“Bir savaş patladığında insanlar ‘uzun sürmez bu, çok aptalca’ derler. Ve kuşkusuz bir savaş çok aptalcadır, ancak bu onun uzun sürmesini engellemez. Budalalık hep direnir. İnsanlar hep kendisini düşünmese bunun farkına varabilirdi.”
A. Camus
Yaşayanların tek gayesi vardır: hayatta kalmak. Bu gaye yolunda çabalarlar. Sempati kurabildiği başkaları ona yardım eder, karşılıklı olması kaydıyla. Bu karşılıklı yardımdan işbirliği doğar. İnsanın istekleri, tepkileri, hazları ve çıkarları; karmaşık, belirsiz ve işbirliğini bozmaya yetecek ölçüde değişkendir. Bu uyumsuzluğun çözülme ihtimali denizin sıcaklığına, ormanın sıklığına, yeşilin koyuluğuna göre farklıdır. Fizyolojileri aynı olmayan, birbirlerine karşı duydukları sempati ve sahip olma istenci sözleşme gerektirir, muhtemel uyumsuzluk ve çatışmaların daha yüce işbirliklerine engel olmamaları için.

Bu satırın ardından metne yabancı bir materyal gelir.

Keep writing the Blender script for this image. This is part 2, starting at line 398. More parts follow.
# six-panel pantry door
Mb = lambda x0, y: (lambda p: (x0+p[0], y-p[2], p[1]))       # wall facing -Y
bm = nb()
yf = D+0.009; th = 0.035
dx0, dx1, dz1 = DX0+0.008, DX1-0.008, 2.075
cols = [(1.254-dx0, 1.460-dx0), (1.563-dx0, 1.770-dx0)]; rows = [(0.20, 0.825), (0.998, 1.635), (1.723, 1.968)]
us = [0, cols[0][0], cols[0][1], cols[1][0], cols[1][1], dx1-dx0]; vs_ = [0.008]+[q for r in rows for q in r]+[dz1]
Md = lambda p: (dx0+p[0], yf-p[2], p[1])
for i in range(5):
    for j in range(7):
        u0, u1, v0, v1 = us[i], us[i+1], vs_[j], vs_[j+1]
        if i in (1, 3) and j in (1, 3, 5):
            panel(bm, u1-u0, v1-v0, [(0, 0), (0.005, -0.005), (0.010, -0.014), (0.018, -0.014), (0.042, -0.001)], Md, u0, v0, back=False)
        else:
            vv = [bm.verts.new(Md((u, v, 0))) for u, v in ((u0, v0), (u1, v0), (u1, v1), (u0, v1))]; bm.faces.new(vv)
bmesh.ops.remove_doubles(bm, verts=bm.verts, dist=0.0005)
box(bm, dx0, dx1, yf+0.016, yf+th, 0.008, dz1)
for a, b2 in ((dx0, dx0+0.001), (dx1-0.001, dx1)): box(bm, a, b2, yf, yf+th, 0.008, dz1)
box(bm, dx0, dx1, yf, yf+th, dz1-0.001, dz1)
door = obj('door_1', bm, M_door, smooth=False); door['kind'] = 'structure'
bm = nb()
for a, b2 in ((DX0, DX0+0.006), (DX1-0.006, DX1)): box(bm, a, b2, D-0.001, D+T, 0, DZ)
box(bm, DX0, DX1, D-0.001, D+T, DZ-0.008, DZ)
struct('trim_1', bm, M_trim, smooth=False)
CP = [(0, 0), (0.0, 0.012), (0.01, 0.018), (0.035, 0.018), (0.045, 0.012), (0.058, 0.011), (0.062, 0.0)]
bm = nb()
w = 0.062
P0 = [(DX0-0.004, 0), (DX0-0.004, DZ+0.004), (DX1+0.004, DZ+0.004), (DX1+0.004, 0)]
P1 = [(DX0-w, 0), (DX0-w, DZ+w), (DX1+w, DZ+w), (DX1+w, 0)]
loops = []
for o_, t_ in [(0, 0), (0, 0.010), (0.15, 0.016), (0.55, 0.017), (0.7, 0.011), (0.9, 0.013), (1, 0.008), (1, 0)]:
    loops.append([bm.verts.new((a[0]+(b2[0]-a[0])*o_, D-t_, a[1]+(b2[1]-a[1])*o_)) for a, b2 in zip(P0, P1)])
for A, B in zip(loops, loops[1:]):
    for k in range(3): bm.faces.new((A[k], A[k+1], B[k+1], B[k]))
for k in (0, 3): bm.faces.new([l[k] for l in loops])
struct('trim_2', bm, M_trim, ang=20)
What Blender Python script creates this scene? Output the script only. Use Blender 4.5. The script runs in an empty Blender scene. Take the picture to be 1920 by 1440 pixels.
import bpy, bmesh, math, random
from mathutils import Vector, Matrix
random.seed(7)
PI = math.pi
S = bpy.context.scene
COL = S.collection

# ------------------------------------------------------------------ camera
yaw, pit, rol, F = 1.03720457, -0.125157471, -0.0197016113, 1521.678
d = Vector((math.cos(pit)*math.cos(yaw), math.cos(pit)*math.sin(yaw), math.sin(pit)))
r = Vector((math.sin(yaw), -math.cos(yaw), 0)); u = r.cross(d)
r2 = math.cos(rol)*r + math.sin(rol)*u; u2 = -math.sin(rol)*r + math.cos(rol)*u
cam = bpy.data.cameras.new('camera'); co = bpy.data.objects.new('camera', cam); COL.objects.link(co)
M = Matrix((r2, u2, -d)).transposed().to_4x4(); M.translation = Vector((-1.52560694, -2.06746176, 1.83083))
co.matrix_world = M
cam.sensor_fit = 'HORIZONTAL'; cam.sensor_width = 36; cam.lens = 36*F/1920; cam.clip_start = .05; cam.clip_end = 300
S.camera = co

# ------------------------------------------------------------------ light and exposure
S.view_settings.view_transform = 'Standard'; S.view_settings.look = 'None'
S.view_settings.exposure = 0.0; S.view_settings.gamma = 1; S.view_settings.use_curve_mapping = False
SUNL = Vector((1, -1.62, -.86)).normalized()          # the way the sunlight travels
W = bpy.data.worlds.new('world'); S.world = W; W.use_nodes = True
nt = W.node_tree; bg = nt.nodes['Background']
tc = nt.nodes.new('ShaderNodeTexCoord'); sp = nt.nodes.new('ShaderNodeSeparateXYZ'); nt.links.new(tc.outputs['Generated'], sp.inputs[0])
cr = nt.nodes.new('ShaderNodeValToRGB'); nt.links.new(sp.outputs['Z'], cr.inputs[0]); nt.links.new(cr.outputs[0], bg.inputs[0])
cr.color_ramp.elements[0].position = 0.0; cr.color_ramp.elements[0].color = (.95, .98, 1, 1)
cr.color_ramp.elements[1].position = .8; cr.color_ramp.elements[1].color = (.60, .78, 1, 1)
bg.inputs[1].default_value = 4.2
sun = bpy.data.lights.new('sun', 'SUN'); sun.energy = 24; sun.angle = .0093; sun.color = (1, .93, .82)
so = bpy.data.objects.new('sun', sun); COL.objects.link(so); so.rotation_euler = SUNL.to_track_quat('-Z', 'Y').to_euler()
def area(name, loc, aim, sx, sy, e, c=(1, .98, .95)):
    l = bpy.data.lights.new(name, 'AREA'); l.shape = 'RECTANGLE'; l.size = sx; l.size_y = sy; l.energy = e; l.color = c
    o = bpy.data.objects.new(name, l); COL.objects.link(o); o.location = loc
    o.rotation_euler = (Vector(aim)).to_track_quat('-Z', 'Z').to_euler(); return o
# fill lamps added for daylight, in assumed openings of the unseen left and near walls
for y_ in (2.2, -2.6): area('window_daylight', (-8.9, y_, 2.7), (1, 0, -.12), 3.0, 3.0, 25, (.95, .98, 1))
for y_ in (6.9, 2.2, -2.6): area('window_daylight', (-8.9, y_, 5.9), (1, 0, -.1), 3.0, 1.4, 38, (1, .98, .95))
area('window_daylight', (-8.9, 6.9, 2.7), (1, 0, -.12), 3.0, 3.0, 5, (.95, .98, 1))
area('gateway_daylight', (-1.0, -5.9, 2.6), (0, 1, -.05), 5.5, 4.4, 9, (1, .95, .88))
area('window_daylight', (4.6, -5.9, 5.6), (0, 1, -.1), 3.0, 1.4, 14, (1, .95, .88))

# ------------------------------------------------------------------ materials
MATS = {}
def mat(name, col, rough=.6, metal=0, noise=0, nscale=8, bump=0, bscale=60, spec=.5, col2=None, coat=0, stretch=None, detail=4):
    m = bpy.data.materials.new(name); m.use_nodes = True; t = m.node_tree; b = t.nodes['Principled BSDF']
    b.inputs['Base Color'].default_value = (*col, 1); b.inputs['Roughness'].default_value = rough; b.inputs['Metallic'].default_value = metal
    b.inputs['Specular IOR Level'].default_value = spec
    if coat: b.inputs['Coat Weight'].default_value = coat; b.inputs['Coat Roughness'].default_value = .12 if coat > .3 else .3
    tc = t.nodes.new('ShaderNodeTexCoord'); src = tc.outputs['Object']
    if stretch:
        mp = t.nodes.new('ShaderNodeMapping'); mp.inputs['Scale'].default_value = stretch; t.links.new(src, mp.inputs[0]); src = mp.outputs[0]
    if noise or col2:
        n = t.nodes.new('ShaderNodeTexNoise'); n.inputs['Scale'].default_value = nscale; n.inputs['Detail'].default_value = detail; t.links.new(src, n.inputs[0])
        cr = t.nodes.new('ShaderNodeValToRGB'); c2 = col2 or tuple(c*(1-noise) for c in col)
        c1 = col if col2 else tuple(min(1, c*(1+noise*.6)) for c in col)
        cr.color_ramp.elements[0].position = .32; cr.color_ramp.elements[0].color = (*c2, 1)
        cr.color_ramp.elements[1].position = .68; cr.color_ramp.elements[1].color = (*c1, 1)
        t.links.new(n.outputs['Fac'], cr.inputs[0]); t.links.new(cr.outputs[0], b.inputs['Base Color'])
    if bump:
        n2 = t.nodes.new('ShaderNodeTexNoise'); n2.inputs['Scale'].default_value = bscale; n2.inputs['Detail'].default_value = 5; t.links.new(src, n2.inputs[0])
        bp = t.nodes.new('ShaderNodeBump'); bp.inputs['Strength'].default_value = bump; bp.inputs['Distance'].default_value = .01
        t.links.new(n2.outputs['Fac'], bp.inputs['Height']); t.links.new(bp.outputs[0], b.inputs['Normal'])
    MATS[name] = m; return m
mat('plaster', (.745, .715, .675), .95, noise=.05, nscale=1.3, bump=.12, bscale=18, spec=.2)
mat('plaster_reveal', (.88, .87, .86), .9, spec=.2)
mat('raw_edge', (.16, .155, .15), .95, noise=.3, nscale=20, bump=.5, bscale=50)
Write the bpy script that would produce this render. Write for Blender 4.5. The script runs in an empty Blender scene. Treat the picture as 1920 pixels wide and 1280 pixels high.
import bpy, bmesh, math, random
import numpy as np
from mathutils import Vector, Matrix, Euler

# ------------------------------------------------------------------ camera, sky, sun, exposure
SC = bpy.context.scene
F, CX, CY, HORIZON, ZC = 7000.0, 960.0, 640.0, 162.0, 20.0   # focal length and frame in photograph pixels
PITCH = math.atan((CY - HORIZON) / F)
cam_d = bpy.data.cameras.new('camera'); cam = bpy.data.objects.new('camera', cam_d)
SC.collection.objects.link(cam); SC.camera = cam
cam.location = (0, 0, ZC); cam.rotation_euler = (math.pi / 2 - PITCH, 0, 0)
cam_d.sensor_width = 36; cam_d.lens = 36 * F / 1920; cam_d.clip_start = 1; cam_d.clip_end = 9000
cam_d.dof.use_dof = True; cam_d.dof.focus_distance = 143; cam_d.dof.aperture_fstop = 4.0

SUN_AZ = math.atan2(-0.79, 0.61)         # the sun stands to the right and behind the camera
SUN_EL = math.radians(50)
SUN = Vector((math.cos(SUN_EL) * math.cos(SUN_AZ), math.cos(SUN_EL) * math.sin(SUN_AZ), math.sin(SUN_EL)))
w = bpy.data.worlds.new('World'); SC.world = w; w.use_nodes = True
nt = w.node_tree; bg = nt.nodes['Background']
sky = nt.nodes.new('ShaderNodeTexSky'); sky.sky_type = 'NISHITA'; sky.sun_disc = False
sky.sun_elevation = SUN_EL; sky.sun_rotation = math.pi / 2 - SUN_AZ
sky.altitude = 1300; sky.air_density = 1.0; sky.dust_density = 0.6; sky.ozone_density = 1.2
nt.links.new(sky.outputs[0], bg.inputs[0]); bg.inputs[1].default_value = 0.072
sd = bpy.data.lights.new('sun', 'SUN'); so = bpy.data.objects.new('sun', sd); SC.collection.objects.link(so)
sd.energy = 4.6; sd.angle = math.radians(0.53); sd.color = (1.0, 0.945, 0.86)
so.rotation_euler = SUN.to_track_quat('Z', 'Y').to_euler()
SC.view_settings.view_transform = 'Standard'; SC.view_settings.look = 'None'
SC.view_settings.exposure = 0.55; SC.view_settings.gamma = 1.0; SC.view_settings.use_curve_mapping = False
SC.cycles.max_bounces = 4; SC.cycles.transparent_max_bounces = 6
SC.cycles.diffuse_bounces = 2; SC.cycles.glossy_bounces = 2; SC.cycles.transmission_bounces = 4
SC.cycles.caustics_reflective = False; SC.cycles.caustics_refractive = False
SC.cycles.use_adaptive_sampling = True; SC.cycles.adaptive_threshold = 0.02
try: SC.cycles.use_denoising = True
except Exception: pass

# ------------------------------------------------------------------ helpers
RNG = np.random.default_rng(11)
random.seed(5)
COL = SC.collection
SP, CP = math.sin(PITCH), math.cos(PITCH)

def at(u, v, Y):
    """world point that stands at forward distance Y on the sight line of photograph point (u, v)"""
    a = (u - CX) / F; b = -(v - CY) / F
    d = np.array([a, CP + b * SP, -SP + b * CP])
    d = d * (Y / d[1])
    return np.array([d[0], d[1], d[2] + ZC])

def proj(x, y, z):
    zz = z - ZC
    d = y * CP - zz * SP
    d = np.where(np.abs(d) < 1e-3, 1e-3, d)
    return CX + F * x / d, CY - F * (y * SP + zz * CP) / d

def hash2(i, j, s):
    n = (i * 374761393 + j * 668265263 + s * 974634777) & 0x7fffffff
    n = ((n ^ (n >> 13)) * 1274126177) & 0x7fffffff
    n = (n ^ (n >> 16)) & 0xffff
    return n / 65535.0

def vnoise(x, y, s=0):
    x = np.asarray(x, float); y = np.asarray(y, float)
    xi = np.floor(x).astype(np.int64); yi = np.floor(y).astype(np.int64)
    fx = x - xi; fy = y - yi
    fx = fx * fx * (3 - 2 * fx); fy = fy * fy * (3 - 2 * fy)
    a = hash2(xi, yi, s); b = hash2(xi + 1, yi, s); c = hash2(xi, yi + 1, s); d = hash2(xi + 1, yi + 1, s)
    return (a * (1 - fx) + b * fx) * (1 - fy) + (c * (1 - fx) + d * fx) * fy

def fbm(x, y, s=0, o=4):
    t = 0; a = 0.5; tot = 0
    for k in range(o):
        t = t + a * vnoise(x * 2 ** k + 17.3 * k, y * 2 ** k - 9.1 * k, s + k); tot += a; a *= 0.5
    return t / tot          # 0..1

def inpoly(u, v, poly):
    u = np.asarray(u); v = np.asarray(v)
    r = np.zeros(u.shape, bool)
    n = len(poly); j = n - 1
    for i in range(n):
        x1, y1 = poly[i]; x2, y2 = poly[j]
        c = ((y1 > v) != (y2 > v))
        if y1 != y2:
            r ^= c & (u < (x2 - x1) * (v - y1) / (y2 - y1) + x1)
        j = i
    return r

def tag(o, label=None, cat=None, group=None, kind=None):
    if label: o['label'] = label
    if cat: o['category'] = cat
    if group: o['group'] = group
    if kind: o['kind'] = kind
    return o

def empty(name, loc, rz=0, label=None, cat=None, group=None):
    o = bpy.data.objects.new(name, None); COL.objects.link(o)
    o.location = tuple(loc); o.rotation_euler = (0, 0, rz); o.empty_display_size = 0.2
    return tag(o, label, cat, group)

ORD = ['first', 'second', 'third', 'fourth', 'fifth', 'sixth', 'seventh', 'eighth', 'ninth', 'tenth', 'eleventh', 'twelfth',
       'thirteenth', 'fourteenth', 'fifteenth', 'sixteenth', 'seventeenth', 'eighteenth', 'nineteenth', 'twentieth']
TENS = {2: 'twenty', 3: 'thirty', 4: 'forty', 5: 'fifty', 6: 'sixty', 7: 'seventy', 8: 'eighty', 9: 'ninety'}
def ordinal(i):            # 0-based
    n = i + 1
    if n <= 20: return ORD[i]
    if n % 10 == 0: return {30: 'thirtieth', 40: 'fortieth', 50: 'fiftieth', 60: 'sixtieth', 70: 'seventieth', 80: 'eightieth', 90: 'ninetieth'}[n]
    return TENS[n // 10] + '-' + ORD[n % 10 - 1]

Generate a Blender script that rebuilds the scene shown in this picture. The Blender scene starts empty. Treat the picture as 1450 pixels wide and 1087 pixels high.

Olgunlaşmış ilişki aşk ve fedakarlık getirir, aşk ve fedakarlık ilişkiyi olgunlaştırır. Birbirine zıt ve zararları dokunabilecek, doğası gereği tehlikeli iki canlı organizma, fedakarlık ve ego kontrolü kadarınca bencil çıkarlarını susturabilir, daha büyük amaçlar uğruna birlikte çalışırlar. İki insanın mutluluğuna giden yol böyledir.